What is being asked >> Copy exactly, and only, the lines below from the first through the one containing "random.seed(7); rng = np.random.default_rng(7)", both included; pictures are omitted.
————————
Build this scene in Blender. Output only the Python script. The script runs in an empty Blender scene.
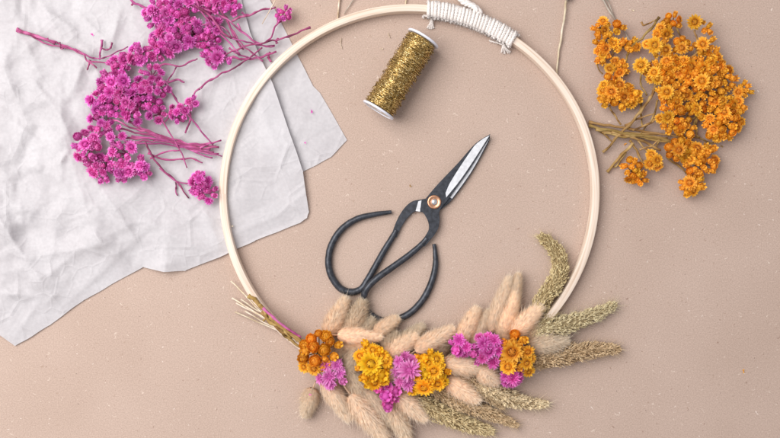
import bpy, math, random
import numpy as np
from mathutils import Vector, Matrix, noise, geometry
random.seed(7); rng = np.random.default_rng(7)

# ------------------------------------------------------------------ camera, light, exposure
K = 0.00066                      # metres per unit used in the layout below (hoop is 25 cm across)
LENS = 42.0
DIST = 780 * LENS / 36.0         # camera height in layout units
scene = bpy.context.scene
C = scene.collection
cam_d = bpy.data.cameras.new("camera"); cam = bpy.data.objects.new("camera", cam_d); C.objects.link(cam)
cam_d.lens = LENS; cam_d.sensor_width = 36; cam_d.clip_start = 0.02; cam_d.clip_end = 20
cam.location = (0, 0, DIST * K)
cam_d.dof.use_dof = True; cam_d.dof.focus_distance = (DIST - 8) * K; cam_d.dof.aperture_fstop = 6.3
scene.camera = cam

world = bpy.data.worlds.new("World"); scene.world = world; world.use_nodes = True
bg = world.node_tree.nodes["Background"]; bg.inputs[0].default_value = (0.97, 0.95, 1.0, 1); bg.inputs[1].default_value = 0.45

def area(name, loc, target, size, power, col):
    d = bpy.data.lights.new(name, 'AREA'); d.shape = 'RECTANGLE'; d.size, d.size_y = size; d.energy = power; d.color = col
    o = bpy.data.objects.new(name, d); C.objects.link(o); o.location = loc
    o.rotation_euler = (Vector(target) - Vector(loc)).to_track_quat('-Z', 'Y').to_euler()
    return o
area("window_light", (-0.58, 0.27, 0.90), (-0.02, -0.01, 0), (1.0, 0.95), 15.9, (1.0, 0.975, 0.965))
scene.view_settings.view_transform = 'Standard'; scene.view_settings.look = 'None'
scene.view_settings.exposure = 0.12; scene.view_settings.gamma = 1
scene.render.engine = 'CYCLES'; scene.cycles.max_bounces = 14; scene.cycles.diffuse_bounces = 9

# ------------------------------------------------------------------ helpers
def P(x, y, z=0.0):
    """layout position (x right, y down, z up) -> metres; x, y are given as seen from above the middle of the table"""
    f = (1 - z / DIST)
    return Vector(((x - 390) * f * K, (219 - y) * f * K, z * K))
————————
Response >>
Build this scene in Blender. Output only the Python script. The script runs in an empty Blender scene.
import bpy, math, random
import numpy as np
from mathutils import Vector, Matrix, noise, geometry
random.seed(7); rng = np.random.default_rng(7)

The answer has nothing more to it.